Available data:
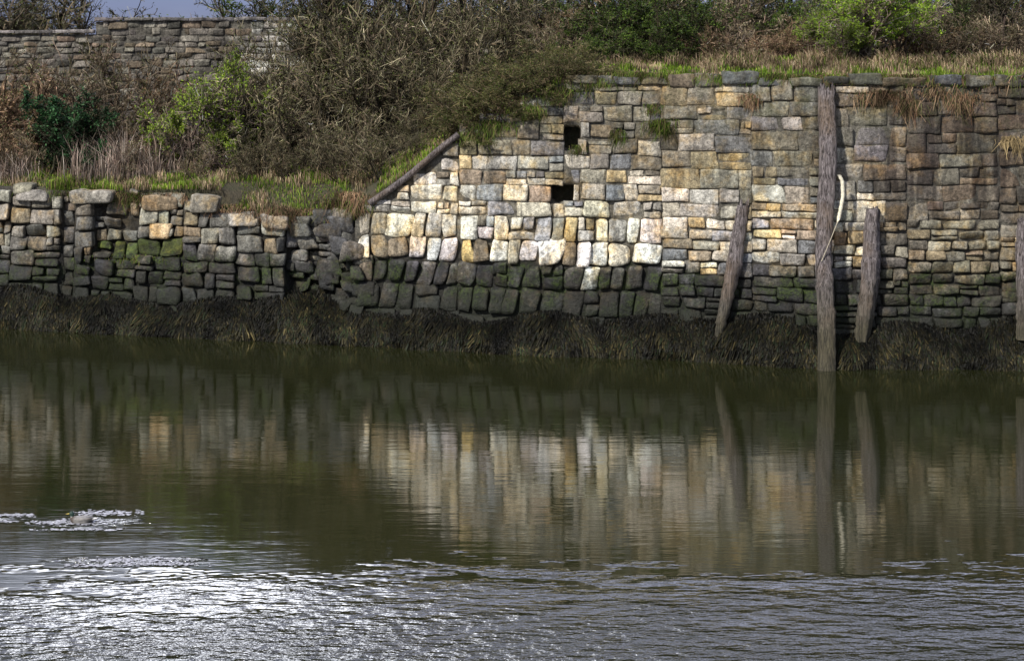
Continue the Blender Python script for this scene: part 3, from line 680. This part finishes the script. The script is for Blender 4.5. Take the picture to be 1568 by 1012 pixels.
parts.append(blades(rg,X,W(X)+off,.30,DR+[GR[1]],.008,.8))
for cx,cy,rx,hh in [(-10.6,52.4,.55,1.3),(-11.3,52.3,.4,1.1),(-13.7,52.2,.4,.7),(-9.9,52.8,.4,1.0)]:
    m_=380; parts.append(blades(rg,cx+rg.normal(size=m_)*rx,cy+rg.normal(size=m_)*.5,hh,[(.44,.34,.28),(.33,.24,.19),(.52,.44,.37)],.008,.6))
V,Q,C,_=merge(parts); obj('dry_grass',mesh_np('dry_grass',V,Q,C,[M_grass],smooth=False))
def hang(rg,px,py,n,wm,L,cols):
    X0,z0,Y0=wp(px,py); X=X0+rg.normal(size=n)*wm; z=z0+rg.uniform(-.1,.1,n); Y=face(X,z)-.04
    P=np.stack([X,Y,z],-1); l=(L*rg.uniform(.3,1.2,n)*np.clip(1+.7*snoise(np.stack([X*3,0*X,0*X],-1),1.5),.2,2))[:,None]
    d=np.stack([rg.normal(size=n)*.45,-rg.uniform(.1,.45,n),-rg.uniform(.0,.5,n)],-1)
    B=P+d*l*.5+np.array([0,0,.12])*l; T=B+np.stack([rg.normal(size=n)*.3,-rg.uniform(0,.1,n),-rg.uniform(.5,1,n)],-1)*l*.7
    s=np.stack([np.ones(n),rg.normal(size=n)*.5,0*X],-1)*.007
    V=np.stack([P-s,P+s,B-s,B+s,T-s*.4,T+s*.4],1).reshape(-1,3)
    b=np.arange(n)[:,None]*6; Q=np.concatenate([b+np.array([0,1,3,2]),b+np.array([2,3,5,4])])
    cols=np.array(cols); c=cols[rg.choice(len(cols),n)]*rg.uniform(.5,1.3,(n,1)); C=np.repeat(c,6,axis=0); return V,Q,C
parts=[]
BRd=[(.17,.10,.06),(.12,.08,.05),(.21,.145,.09),(.07,.07,.03)]; GRh=[(.07,.11,.02),(.10,.14,.025),(.05,.07,.02),(.13,.11,.05),(.09,.07,.04)]
for px,py,n,w,L,c in [(1350,145,450,.3,.35,BRd),(1390,158,350,.15,.45,BRd),(1470,152,400,.2,.45,BRd),(1440,140,250,.5,.25,BRd),(1150,150,200,.12,.4,BRd),(1010,190,400,.13,.55,GRh),(1000,165,150,.08,.35,GRh),(884,228,120,.08,.3,GRh),(945,205,120,.06,.35,GRh),(1545,215,200,.12,.3,[(.25,.19,.1)]),(905,125,350,.3,.3,GRh),(850,140,350,.35,.4,GRh),(800,165,350,.3,.4,GRh),(755,190,350,.3,.4,GRh),(720,208,250,.2,.4,GRh),(200,300,500,.3,.35,BRd+GRh),(265,300,200,.3,.3,BRd),(420,325,400,.35,.4,BRd),(470,325,600,.3,.5,BRd),(530,312,600,.3,.45,GRh+BRd),(350,318,200,.3,.3,BRd),(100,292,200,.4,.2,GRh),(1080,120,1000,.7,.18,GRh),(1250,120,900,.5,.18,BRd+GRh),(1490,122,1000,.6,.2,GRh+BRd),(1180,119,900,.5,.18,GRh),(1380,120,900,.5,.18,GRh+BRd),(980,116,800,.4,.2,GRh),(200,395,350,.5,.12,GRh),(540,300,400,.25,.5,BRd)]:
    parts.append(hang(rg,px,py,n,w,L,c))
V,Q,C,_=merge(parts); obj('hanging_grass',mesh_np('hanging_grass',V,Q,C,[M_grass],smooth=False))
# ---------------------------------------------------------------- light, sky, camera
sd=Vector((-.50,-.60,.68)).normalized()
sun=bpy.data.lights.new('sun','SUN'); sun.energy=5.0; sun.angle=math.radians(3); sun.color=(1,.95,.86)
so=bpy.data.objects.new('sun',sun); scene.collection.objects.link(so); so.rotation_euler=sd.to_track_quat('Z','Y').to_euler(); so.location=(-20,-20,40)
w=bpy.data.worlds.new('World'); scene.world=w; w.use_nodes=True; nt=w.node_tree; bg=nt.nodes['Background']
sky=nt.nodes.new('ShaderNodeTexSky'); sky.sky_type='NISHITA'; sky.sun_disc=False
sky.sun_elevation=math.asin(sd.z); sky.sun_rotation=math.atan2(sd.x,sd.y)
tc=nt.nodes.new('ShaderNodeTexCoord')
sp=nt.nodes.new('ShaderNodeSeparateXYZ'); nt.links.new(tc.outputs['Generated'],sp.inputs[0])
cn=noise(nt,scaled(nt,tc.outputs['Generated'],(1,1,3.0)),5,4,.6)
cl=mapr(nt,cn,.40,.60,.15,.8)
el=sp.outputs[2]
skyc=mixc(nt,mapr(nt,el,.03,.16,1,0),sky.outputs[0],mixc(nt,1.0,sky.outputs[0],(.62,.72,1.45),'MULTIPLY'))
dx=math_(nt,'SUBTRACT',math_(nt,'DIVIDE',sp.outputs[0],sp.outputs[1]),-.18)
glint_cloud=mapr(nt,math_(nt,'ABSOLUTE',dx),.02,.12,1,0)  # added bright cloud, above the view, aimed to make the water glint
glint_cloud=math_(nt,'MULTIPLY',math_(nt,'MULTIPLY',glint_cloud,mapr(nt,sp.outputs[1],0,.2,0,1)),math_(nt,'MULTIPLY',mapr(nt,el,.26,.34,0,1),mapr(nt,el,.45,.6,1,0)))
lowcl=mapr(nt,el,.05,.25,.15,1)
north=math_(nt,'MULTIPLY',mapr(nt,sp.outputs[1],.3,.6,0,1),mapr(nt,el,.24,.36,0,1))
c=mixc(nt,math_(nt,'MULTIPLY',cl,lowcl),skyc,mixc(nt,north,(12.5,12.8,15.5),(30.,31.,42.)))
c=mixc(nt,math_(nt,'MULTIPLY',glint_cloud,mapr(nt,cn,.3,.55,.5,1)),c,(170.,173.,188.))
nt.links.new(c,bg.inputs[0]); bg.inputs[1].default_value=.075
cam=bpy.data.cameras.new('camera'); co=bpy.data.objects.new('camera',cam); scene.collection.objects.link(co)
co.location=(0,0,H); co.rotation_euler=(math.radians(90),0,0)
cam.lens=36*F/1568; cam.sensor_width=36; cam.shift_y=-(506-90)/1568; cam.clip_end=3000; cam.clip_start=.5
scene.camera=co
scene.view_settings.view_transform='Standard'; scene.view_settings.look='None'; scene.view_settings.exposure=0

Exercise requirements: Copy the material above in full and exactly, skipping pictures.

Completed task:
Continue the Blender Python script for this scene: part 3, from line 680. This part finishes the script. The script is for Blender 4.5. Take the picture to be 1568 by 1012 pixels.
parts.append(blades(rg,X,W(X)+off,.30,DR+[GR[1]],.008,.8))
for cx,cy,rx,hh in [(-10.6,52.4,.55,1.3),(-11.3,52.3,.4,1.1),(-13.7,52.2,.4,.7),(-9.9,52.8,.4,1.0)]:
    m_=380; parts.append(blades(rg,cx+rg.normal(size=m_)*rx,cy+rg.normal(size=m_)*.5,hh,[(.44,.34,.28),(.33,.24,.19),(.52,.44,.37)],.008,.6))
V,Q,C,_=merge(parts); obj('dry_grass',mesh_np('dry_grass',V,Q,C,[M_grass],smooth=False))
def hang(rg,px,py,n,wm,L,cols):
    X0,z0,Y0=wp(px,py); X=X0+rg.normal(size=n)*wm; z=z0+rg.uniform(-.1,.1,n); Y=face(X,z)-.04
    P=np.stack([X,Y,z],-1); l=(L*rg.uniform(.3,1.2,n)*np.clip(1+.7*snoise(np.stack([X*3,0*X,0*X],-1),1.5),.2,2))[:,None]
    d=np.stack([rg.normal(size=n)*.45,-rg.uniform(.1,.45,n),-rg.uniform(.0,.5,n)],-1)
    B=P+d*l*.5+np.array([0,0,.12])*l; T=B+np.stack([rg.normal(size=n)*.3,-rg.uniform(0,.1,n),-rg.uniform(.5,1,n)],-1)*l*.7
    s=np.stack([np.ones(n),rg.normal(size=n)*.5,0*X],-1)*.007
    V=np.stack([P-s,P+s,B-s,B+s,T-s*.4,T+s*.4],1).reshape(-1,3)
    b=np.arange(n)[:,None]*6; Q=np.concatenate([b+np.array([0,1,3,2]),b+np.array([2,3,5,4])])
    cols=np.array(cols); c=cols[rg.choice(len(cols),n)]*rg.uniform(.5,1.3,(n,1)); C=np.repeat(c,6,axis=0); return V,Q,C
parts=[]
BRd=[(.17,.10,.06),(.12,.08,.05),(.21,.145,.09),(.07,.07,.03)]; GRh=[(.07,.11,.02),(.10,.14,.025),(.05,.07,.02),(.13,.11,.05),(.09,.07,.04)]
for px,py,n,w,L,c in [(1350,145,450,.3,.35,BRd),(1390,158,350,.15,.45,BRd),(1470,152,400,.2,.45,BRd),(1440,140,250,.5,.25,BRd),(1150,150,200,.12,.4,BRd),(1010,190,400,.13,.55,GRh),(1000,165,150,.08,.35,GRh),(884,228,120,.08,.3,GRh),(945,205,120,.06,.35,GRh),(1545,215,200,.12,.3,[(.25,.19,.1)]),(905,125,350,.3,.3,GRh),(850,140,350,.35,.4,GRh),(800,165,350,.3,.4,GRh),(755,190,350,.3,.4,GRh),(720,208,250,.2,.4,GRh),(200,300,500,.3,.35,BRd+GRh),(265,300,200,.3,.3,BRd),(420,325,400,.35,.4,BRd),(470,325,600,.3,.5,BRd),(530,312,600,.3,.45,GRh+BRd),(350,318,200,.3,.3,BRd),(100,292,200,.4,.2,GRh),(1080,120,1000,.7,.18,GRh),(1250,120,900,.5,.18,BRd+GRh),(1490,122,1000,.6,.2,GRh+BRd),(1180,119,900,.5,.18,GRh),(1380,120,900,.5,.18,GRh+BRd),(980,116,800,.4,.2,GRh),(200,395,350,.5,.12,GRh),(540,300,400,.25,.5,BRd)]:
    parts.append(hang(rg,px,py,n,w,L,c))
V,Q,C,_=merge(parts); obj('hanging_grass',mesh_np('hanging_grass',V,Q,C,[M_grass],smooth=False))
# ---------------------------------------------------------------- light, sky, camera
sd=Vector((-.50,-.60,.68)).normalized()
sun=bpy.data.lights.new('sun','SUN'); sun.energy=5.0; sun.angle=math.radians(3); sun.color=(1,.95,.86)
so=bpy.data.objects.new('sun',sun); scene.collection.objects.link(so); so.rotation_euler=sd.to_track_quat('Z','Y').to_euler(); so.location=(-20,-20,40)
w=bpy.data.worlds.new('World'); scene.world=w; w.use_nodes=True; nt=w.node_tree; bg=nt.nodes['Background']
sky=nt.nodes.new('ShaderNodeTexSky'); sky.sky_type='NISHITA'; sky.sun_disc=False
sky.sun_elevation=math.asin(sd.z); sky.sun_rotation=math.atan2(sd.x,sd.y)
tc=nt.nodes.new('ShaderNodeTexCoord')
sp=nt.nodes.new('ShaderNodeSeparateXYZ'); nt.links.new(tc.outputs['Generated'],sp.inputs[0])
cn=noise(nt,scaled(nt,tc.outputs['Generated'],(1,1,3.0)),5,4,.6)
cl=mapr(nt,cn,.40,.60,.15,.8)
el=sp.outputs[2]
skyc=mixc(nt,mapr(nt,el,.03,.16,1,0),sky.outputs[0],mixc(nt,1.0,sky.outputs[0],(.62,.72,1.45),'MULTIPLY'))
dx=math_(nt,'SUBTRACT',math_(nt,'DIVIDE',sp.outputs[0],sp.outputs[1]),-.18)
glint_cloud=mapr(nt,math_(nt,'ABSOLUTE',dx),.02,.12,1,0)  # added bright cloud, above the view, aimed to make the water glint
glint_cloud=math_(nt,'MULTIPLY',math_(nt,'MULTIPLY',glint_cloud,mapr(nt,sp.outputs[1],0,.2,0,1)),math_(nt,'MULTIPLY',mapr(nt,el,.26,.34,0,1),mapr(nt,el,.45,.6,1,0)))
lowcl=mapr(nt,el,.05,.25,.15,1)
north=math_(nt,'MULTIPLY',mapr(nt,sp.outputs[1],.3,.6,0,1),mapr(nt,el,.24,.36,0,1))
c=mixc(nt,math_(nt,'MULTIPLY',cl,lowcl),skyc,mixc(nt,north,(12.5,12.8,15.5),(30.,31.,42.)))
c=mixc(nt,math_(nt,'MULTIPLY',glint_cloud,mapr(nt,cn,.3,.55,.5,1)),c,(170.,173.,188.))
nt.links.new(c,bg.inputs[0]); bg.inputs[1].default_value=.075
cam=bpy.data.cameras.new('camera'); co=bpy.data.objects.new('camera',cam); scene.collection.objects.link(co)
co.location=(0,0,H); co.rotation_euler=(math.radians(90),0,0)
cam.lens=36*F/1568; cam.sensor_width=36; cam.shift_y=-(506-90)/1568; cam.clip_end=3000; cam.clip_start=.5
scene.camera=co
scene.view_settings.view_transform='Standard'; scene.view_settings.look='None'; scene.view_settings.exposure=0